Lively, entertaining reviews of, and essays on, old and newer films and everything relating to them, written by professional author William Schoell.

Thursday, December 12, 2013

THE LETTER (1929)

Jeanne Eagels is obsessed with Herbert Marshall
THE LETTER (1929). Director: Jean de Limur. Screenplay by Somerset Maugham, from his story.

"Your whole life is wrapped up in rubber!"

In this early sound film, the famous Jeanne Eagels plays the role later essayed by Bette Davis, the bored wife on the rubber plantation who shoots her lover again and again when he tries to leave her. Although not as good as William Wyler's remake, this is a creditable and interesting picture, with good performances.

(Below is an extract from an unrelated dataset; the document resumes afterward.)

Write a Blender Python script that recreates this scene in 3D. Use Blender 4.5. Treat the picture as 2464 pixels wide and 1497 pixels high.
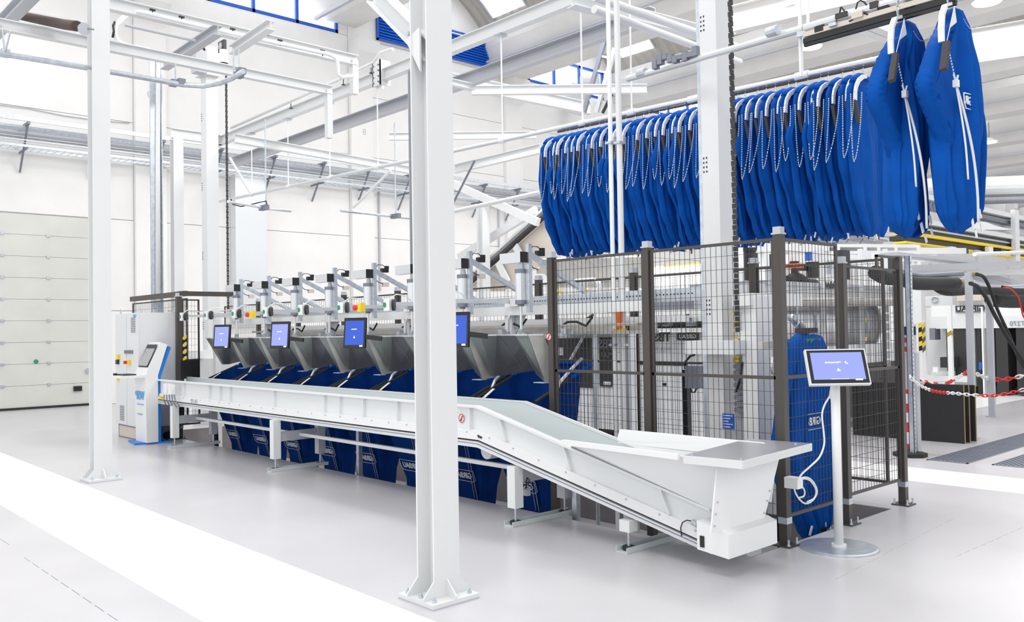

Eagels perhaps underplays too much in her courtroom scene, but she gets better, and certainly works herself up into an impressive lather when she finally tells her husband (Reginald Owen) what she really thinks of him. Herbert Marshall played the husband in the remake, but in this he's the lover, who has a good scene at the opening [which is not recreated in the Wyler version]. Lady Tsen Mei plays Li Ti, the role essayed by Gale Sondergaard in the remake, and O. P. Heggie is the lawyer. The production code not being in place in 1929, this picture has a less, shall we say, conclusive ending. The whole story is a twisted anti-romance. Kim Novak played the actress in the biopic Jeanne Eagels.

Verdict: A great opportunity to see the famous Eagels on film. ***.